Saturday, December 21

AFM Zimbabwe Yaurayira Nekara Mari Chete

 

The Apostolic Faith Mission (AFM) in Zimbabwe has been in turmoil in the past two years than at any stage in its history in the country.

I am not Christian and I hope this disclaimer will help.

It means I do not subscribe to either faction and have been questioning the Christology of their activities, without fear or favour. It means I am an outsider, reading from the terraces.

Today, I climb down the terraces to wade into the murky waters. I am there deep in it in a manner that going back is as good as going forward. I have observed this narrative for long.

It is fact not fiction that the current stand-off in AFM is not about anything, but wealth, wealth and wealth.

It is gospreneurship, the art of making money from the word of God. It is a complex struggle to amass wealth, which a few leaders and their cronies have enjoyed over the years, plundered and invested in private business and property.

Today, some who have been in the top echelons of the AFM run chain stores, own an array of moveable and immovable property.

Suffice to say the gloves are off in a fight that defines constitutionalism, religion and religiosity, the art and the belief; the belief and the execution of the belief, wealth and how to access wealth from the church.

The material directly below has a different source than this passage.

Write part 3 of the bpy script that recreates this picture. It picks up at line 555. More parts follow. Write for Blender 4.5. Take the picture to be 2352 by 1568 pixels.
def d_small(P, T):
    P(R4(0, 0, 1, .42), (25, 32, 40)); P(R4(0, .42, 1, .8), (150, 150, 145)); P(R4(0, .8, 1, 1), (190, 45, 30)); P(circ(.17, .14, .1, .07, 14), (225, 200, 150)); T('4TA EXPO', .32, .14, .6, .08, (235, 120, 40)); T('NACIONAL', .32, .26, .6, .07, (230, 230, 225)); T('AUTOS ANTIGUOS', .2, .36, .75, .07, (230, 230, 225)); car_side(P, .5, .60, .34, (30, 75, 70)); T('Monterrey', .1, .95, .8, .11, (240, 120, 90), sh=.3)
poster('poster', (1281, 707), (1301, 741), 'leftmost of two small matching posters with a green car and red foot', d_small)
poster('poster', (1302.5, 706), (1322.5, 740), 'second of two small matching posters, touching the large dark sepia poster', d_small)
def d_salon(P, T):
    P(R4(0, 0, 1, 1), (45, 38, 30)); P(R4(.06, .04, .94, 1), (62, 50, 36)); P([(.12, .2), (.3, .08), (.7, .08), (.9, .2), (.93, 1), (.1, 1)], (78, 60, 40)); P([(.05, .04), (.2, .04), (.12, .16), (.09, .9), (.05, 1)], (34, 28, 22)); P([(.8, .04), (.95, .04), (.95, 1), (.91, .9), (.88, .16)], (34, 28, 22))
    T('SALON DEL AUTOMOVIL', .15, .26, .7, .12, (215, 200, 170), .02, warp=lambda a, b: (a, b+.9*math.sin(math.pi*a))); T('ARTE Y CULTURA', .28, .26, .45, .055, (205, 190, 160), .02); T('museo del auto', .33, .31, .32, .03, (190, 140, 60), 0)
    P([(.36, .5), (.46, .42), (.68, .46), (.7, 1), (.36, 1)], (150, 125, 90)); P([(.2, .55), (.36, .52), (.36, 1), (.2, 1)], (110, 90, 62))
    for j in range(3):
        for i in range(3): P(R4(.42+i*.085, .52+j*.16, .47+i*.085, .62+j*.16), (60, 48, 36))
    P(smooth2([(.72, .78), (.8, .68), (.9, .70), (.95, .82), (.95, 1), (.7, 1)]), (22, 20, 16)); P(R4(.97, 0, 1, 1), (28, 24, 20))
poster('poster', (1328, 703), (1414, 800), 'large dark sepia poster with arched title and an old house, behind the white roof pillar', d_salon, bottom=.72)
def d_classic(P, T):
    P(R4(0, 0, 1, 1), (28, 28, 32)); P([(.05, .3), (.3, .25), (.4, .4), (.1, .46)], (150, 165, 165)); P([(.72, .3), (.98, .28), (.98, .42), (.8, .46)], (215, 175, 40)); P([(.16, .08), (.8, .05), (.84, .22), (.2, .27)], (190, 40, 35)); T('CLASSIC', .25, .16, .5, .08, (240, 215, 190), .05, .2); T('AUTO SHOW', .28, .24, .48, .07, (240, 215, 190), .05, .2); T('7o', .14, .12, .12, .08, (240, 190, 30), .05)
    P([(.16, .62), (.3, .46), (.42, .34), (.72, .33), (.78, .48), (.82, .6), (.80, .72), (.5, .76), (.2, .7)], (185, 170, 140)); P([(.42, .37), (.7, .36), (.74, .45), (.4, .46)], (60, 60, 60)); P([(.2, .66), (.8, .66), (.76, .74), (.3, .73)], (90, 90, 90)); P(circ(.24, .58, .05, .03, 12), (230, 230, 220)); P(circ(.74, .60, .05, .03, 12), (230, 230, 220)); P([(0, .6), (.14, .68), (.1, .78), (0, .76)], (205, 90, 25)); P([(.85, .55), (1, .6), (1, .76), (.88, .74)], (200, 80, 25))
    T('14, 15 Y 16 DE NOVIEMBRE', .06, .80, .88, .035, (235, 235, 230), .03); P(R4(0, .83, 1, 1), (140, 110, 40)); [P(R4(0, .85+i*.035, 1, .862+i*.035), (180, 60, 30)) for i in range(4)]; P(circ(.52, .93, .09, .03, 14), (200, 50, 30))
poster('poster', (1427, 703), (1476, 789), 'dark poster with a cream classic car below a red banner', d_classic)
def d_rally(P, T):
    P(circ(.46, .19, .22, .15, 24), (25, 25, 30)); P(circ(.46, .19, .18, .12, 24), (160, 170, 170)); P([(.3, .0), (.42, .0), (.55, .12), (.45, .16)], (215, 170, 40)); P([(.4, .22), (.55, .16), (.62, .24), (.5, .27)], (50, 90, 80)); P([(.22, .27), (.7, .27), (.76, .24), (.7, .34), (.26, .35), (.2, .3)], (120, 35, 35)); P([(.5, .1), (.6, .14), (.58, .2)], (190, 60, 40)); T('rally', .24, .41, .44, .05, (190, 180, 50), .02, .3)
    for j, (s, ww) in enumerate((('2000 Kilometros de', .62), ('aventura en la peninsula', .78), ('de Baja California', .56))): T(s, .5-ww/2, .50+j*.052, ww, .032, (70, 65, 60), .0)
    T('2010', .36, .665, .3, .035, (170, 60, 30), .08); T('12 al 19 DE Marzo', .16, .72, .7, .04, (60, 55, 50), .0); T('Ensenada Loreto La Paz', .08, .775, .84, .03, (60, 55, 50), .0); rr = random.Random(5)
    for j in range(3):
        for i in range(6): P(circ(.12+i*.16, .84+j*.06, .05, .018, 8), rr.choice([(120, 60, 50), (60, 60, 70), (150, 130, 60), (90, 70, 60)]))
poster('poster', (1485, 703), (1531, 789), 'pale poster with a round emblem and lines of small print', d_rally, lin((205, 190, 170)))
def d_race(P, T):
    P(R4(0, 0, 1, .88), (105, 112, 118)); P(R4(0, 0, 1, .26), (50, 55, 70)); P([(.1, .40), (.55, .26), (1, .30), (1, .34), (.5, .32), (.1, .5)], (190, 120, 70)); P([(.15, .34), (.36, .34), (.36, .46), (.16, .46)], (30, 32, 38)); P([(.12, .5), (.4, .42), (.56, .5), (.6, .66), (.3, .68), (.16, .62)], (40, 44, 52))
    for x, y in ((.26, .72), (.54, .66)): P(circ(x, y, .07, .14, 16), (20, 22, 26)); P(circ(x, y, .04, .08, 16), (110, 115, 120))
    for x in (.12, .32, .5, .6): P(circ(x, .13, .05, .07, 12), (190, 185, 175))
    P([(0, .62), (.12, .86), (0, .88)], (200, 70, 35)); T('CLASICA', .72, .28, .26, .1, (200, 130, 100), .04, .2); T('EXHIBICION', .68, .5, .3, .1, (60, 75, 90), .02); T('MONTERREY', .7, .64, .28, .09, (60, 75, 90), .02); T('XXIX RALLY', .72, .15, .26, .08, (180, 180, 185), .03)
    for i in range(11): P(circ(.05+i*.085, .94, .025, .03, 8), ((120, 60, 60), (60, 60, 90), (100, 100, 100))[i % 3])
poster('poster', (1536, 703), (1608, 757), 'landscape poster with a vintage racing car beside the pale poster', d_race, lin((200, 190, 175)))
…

Here, the church is no longer the church, but a means to an end, a means to earthly prosperity.

The fad of our time in AFM is that the wheels of lust and plunder have reared their ugly face, turning and turning; turning and turning, again and again, through deep-rooted but calculated factionalism, mudslinging and back biting — all as a means to gain access to the church’s wealth.

While many congregants engrossed themselves in the Bible, unbeknown to them, some have been spinning wealth, wealth and wealth.

A pastor in Bikita, for instance, would get harurwa (stink bugs) as appreciation, one in Dande would get masawu (wild fruits), but one in a plush Harare parish would get three of the latest cars as appreciation, plus scores of thousands of dollars.

The appreciation is two-pronged.

There is appreciation given to the pastor’s wife, which comes in cash, groceries and vehicles. There is appreciation for the pastor himself, which comes in mainly cash and cars.

The initial thinking on the appreciation was that a pastor’s wife receives and hosts many children of the church, seeking solace or refuge to the word, and therefore needs to feed and house them for that period.

But soon it was commercialised.

The timbre of it all is that the top church leaders started positioning their cronies into well-paying parishes at the expense of the word.

Each pastor placed at the well-oiled parish would also tithe to the leadership.

In the final deployment matrix, those who did not have good relations with the leadership were deployed to “poor” parishes.

The fight at the moment is for those who have been closed outside for too long to also gain power and have access to the wealth.

The other faction has been for the idea of having all pastors get a generic salary and benefits, which is not going down well with those who have been benefiting.

It is wrong to say that at least generic salaries or uniform benefits would save the word from gospreneurs, masquerading as pastors and reverends, masquerading as true men of the cloth.

There is a clique demanding an audit of the past regime and that in effect would open a can of worms. But there is need for not only an audit of the church books, but a real lifestyle audit of the leaders, past and present.

The word of God has been abused left, right and centre.

AFM has become a wealth spinning venture. It is fact that some church leaders have more cars than their fingers. They have more cars and houses than the verses of the Bible they can recite.

They know more about how to make money from the church than how to convert people to the church.

Many progressive thinkers within the church now have more questions than answers. It is no longer clear when the church is the church?

When is the church about the word and not money? At what stage is the church a wealth- spinning venture?

When all is said and done, those getting the creepy-crawlies in Bikita and those getting free-falling masawu in Dande might remain closed out while others amass wealth in plush suburbs and rich parishes.

The top echelons of the church locally and internationally can claim to have solved the problem in Zimbabwe, but that can only be a dream.

The fight will remain until there is even distribution of wealth in the church.

It is no longer a church, but The Church. The Business. The wealth-spinning venture.